Impact on our Suppliers
Our business depends on developing and maintaining close relationships with our suppliers and on our suppliers' ability
and/or willingness to sell quality products to us at favorable prices and terms. Many factors outside our control may harm these
relationships and the ability or willingness of these suppliers to sell us products on favorable terms. One such factor is a general
decline in the economy and economic conditions and prolonged recessionary conditions. These events could negatively affect
our suppliers' operations and make it difficult for them to obtain the credit lines or loans necessary to finance their operations in
the short-term or long-term and meet our product requirements. Financial or operational difficulties that some of our suppliers
may face could also increase the cost of the products we purchase from them or our ability to source product from them. We
might not be able to pass our increased costs onto our customers. In addition, the trend towards consolidation among
automotive parts suppliers as well as the off-shoring of manufacturing capacity to foreign countries may disrupt or end our
relationship with some suppliers, and could lead to less competition and result in higher prices. We could also be negatively
impacted by suppliers who might experience bankruptcies, work stoppages, labor strikes or other interruptions to or difficulties
in the manufacture or supply of the products we purchase from them.
Impact on our Customers
Deterioration in macro-economic conditions may have a negative impact on our customers' net worth, financial resources
and disposable income. While macro-economic conditions have improved since 2008 and 2009, unemployment rates have
remained at historically high levels, consumer confidence continues to fluctuate at lower levels and payroll taxes have recently
increased for most U.S. workers as a result of the changes in tax legislation effective for 2013. This impact could reduce our
customers' willingness or ability to pay for accessories, maintenance or repair of their vehicles, which results in lower sales in
our stores. Higher fuel costs may also reduce the overall number of miles driven by our customers resulting in less parts
failures and elective maintenance required to be completed.

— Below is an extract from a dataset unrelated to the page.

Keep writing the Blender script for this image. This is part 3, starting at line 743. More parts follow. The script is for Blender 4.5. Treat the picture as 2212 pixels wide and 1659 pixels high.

Impact on Operating Expenses
Rising energy prices could directly impact our operating and product costs, including our merchandise distribution,
commercial delivery, utility and product acquisition costs.
Because we are involved in litigation from time to time, and are subject to numerous laws and governmental
regulations, we could incur substantial judgments, fines, legal fees and other costs.
We are sometimes the subject of complaints or litigation from customers, Team Members or other third parties for various
actions. From time to time, we are involved in litigation involving claims related to, among other things, breach of contract,
tortious conduct, employment law matters, payment of wages, asbestos exposure, real estate and product defects. The damages
sought against us in some of these litigation proceedings are substantial. Although we maintain liability insurance for some
litigation claims, if one or more of the claims were to greatly exceed our insurance coverage limits or if our insurance policies
do not cover a claim, this could have a material adverse affect on our business, financial condition, results of operations and
cash flows.
The implementation of healthcare and financial reform legislation as well as pending regulatory rules regarding
requirements to disclose efforts to identify the origin of “conflict minerals” in certain portions of our supply chain could
increase the cost of doing business, adversely affecting our results of operations. Additionally, we are subject to numerous
federal, state and local laws and governmental regulations relating to, among other things, environmental protection, product
quality standards, building and zoning requirements, and employment law matters. If we fail to comply with existing or future
laws or regulations, we may be subject to governmental or judicial fines or sanctions, while incurring substantial legal fees and
costs. In addition, our capital and operating expenses could increase due to remediation measures that may be required if we are
found to be noncompliant with any existing or future laws or regulations.